Рабочие быстро сняли картины, погрузили их в машину, за исключением портретов скрипичного мастера, Георгия Товстоногова, рисунков, принадлежащих Русскому музею, и увезли все в Москву.
Будет ли еще такая выставка в Манеже? Найдутся ли 150 тысяч долларов для ее организации?
На следующий день после того, как погасли огни в зале, я позвонил в дирекцию и задал вопрос:
– Сколько посетителей побывало на выставке Михаила Шемякина?
Получил ответ: 35 тысяч.
Как сообщил мне директор выставки «Илья Глазунов» Игорь Коршунов, за месяц Манеж посетили 508 тысяч зрителей, то есть свыше полумиллиона. В пятнадцать раз больше.
* * *
Каждый художник есть тайна, раскрыть ее сразу не дано никому. Проходят века, и вдруг забытые имена становятся в центре внимания живых, рвущихся на выставки, как это случилось с картинами Вермера в 1995 году. В Вашингтоне накануне закрытия его выставки люди стояли сутками, чтобы попасть в зал. Выставку посетили 327 551 человек.
Это больше, чем побывало на зарубежной выставке «Москва – Берлин», длившейся на два месяца дольше. Когда я пишу эти строчки, знаменитая выставка переместилась на Волхонку, где москвичи могут впервые увидеть немецких экспрессионистов, в подражании которым обвиняли молодого Глазунова.
В Гааге, по сообщениям газет, на выставку Вермера продали предварительно 300 тысяч билетов…
Но что все эти приведенные мною цифры перед теми, какие сопровождают выставки нашего современника в Манежах? Не мне открыть тайну Глазунова, я только хочу привлечь еще раз внимание к ней, чтобы когда-нибудь явился знаток, объяснивший феномен неутомимого творца.
* * *
…Из Санкт-Петербурга уехал Илья Сергеевич за неделю до закрытия выставки простуженный, но с сознанием исполненного долга.
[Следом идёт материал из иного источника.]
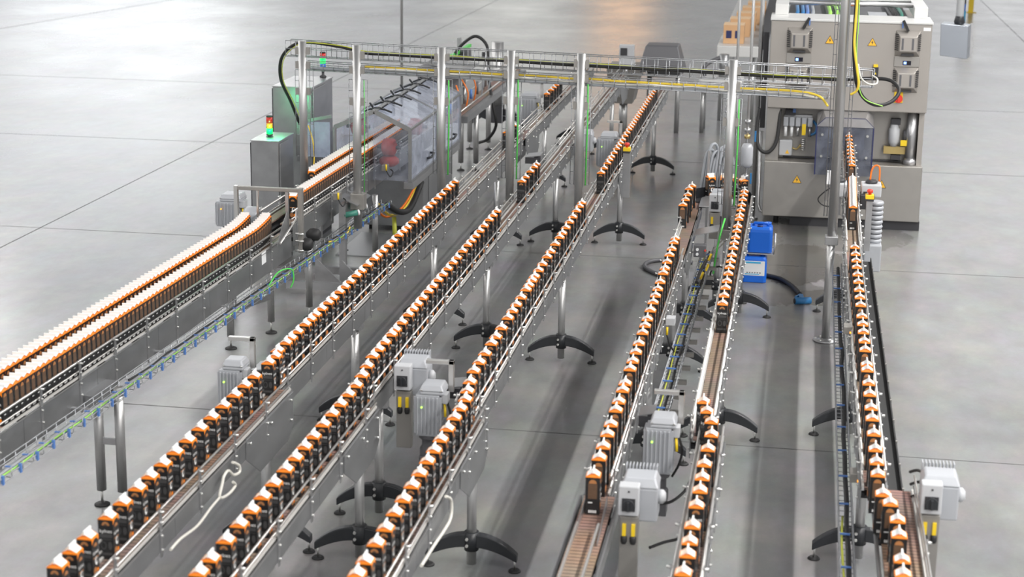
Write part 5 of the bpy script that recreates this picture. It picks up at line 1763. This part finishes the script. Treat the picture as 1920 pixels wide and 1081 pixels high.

Триумф в Манеже состоялся в десятый раз! Повторит ли кто-нибудь когда-нибудь этот рекорд в истории искусства?
Поэт ходил ногами по земле.
А головою прикасался к небу.
Спустя месяц после закрытия выставки смог я включить диктофон, поставив его на круглый стол гостиной в Калашном переулке. Но и тогда времени, чтобы поговорить спокойно, как минувшей весной, не было, потому что его по-прежнему отнимала борьба. С кем? Ответ простой – с Системой. Не с той, с которой десятки лет сражался Глазунов, убеждая советскую власть не ломать памятники прошлого, не взрывать церкви… С новой властью, сложившейся за несколько лет Системой. Она церкви не ломает, более того, открывает и восстанавливает, даже заново строит их на прежнем месте, как храм Христа Спасителя. Нашлись силы и средства, чтобы в пору депрессии, инфляции, роста цен и спада экономики на высоте свыше 90 метров всего за год и три месяца выложить своды громадного здания. Глазунов вошел в состав членов Наблюдательного совета, руководящего работой по воссозданию главного собора Москвы и России.
Чего же бороться с Системой? Приходится, потому что озабочен проблемами не только своей семьи, но и судьбой академии, двухсот пятидесяти студентов, преподавателей, сотрудников, по утрам входящих в созданный им храм искусства на Мясницкой.
Прежняя власть отделила от государства церковь. Установившаяся власть отдалила от себя искусство и науку. Государственного заказа жаждет Глазунов всю жизнь. Но его как не было, так и нет. Даже когда писал портреты членов Политбюро, то был отнюдь не госзаказ, потому что практически первые лица социалистического отечества художнику не платили. Гонорары платили короли, премьеры, президенты, дипломаты капиталистических стран, заказчики «из-за бугра».